Friday, June 25, 2010

The Brooklyn Bridge






Learning about the Brooklyn Bridge, We were given information about how the bridge was made and the involvement of the engineers in its construction. The first engineer was male, and upon his death his son continued the project, but under a lot of stress he relinquished a lot of his duties to his wife, Emily Warren Roebling. She slowly took over, first being a messenger of instruction from her husband who refused to leave the house, allowing her opinions to be respected by the crew until she began to take over the supervision of the construction herself.

The story of Emily Roebling is an early story of feminist power, a strong and decisive woman in the late 1800’s, creating one of the oldest and largest bridges still standing today. Her role in the bridge is recognized to a small degree; while she is recognized in some museums and on Wikipedia, the bridge itself holds a plaque made much after the bridges opening in 1883 that omits Emily’s name from the list of engineers which include her husband, Washington Roebling and his father John A. Roebling. In fact, she is not mentioned at all, reflecting the patriarchal ghosting of essential women existing before the suffrage. The work force of the day also made the construction team male, but the bridge has become genderless in its interaction with the public on a daily basis. It seems strange that a bridge that otherwise seems genderless is so phallocentric in its construction, from its engineers to its workers that now allows thousands of people to cross daily.

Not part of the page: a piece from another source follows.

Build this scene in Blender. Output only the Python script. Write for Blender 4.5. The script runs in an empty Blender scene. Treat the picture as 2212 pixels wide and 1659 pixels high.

I am appalled by the fact that Emily has been left out of the plaque that tells the public of the construction of the bridge. Her contribution has been erased from the awareness of the people crossing the bridge stopping to read the history of the magnificent monument. These small details are the things that define patriarchal dominance, allowing the men to be remembered but the women to be forgotten. This trend is mimicked in art history textbooks, the men being remembered and recorded, while the women disappear in the shadows of the men of their time.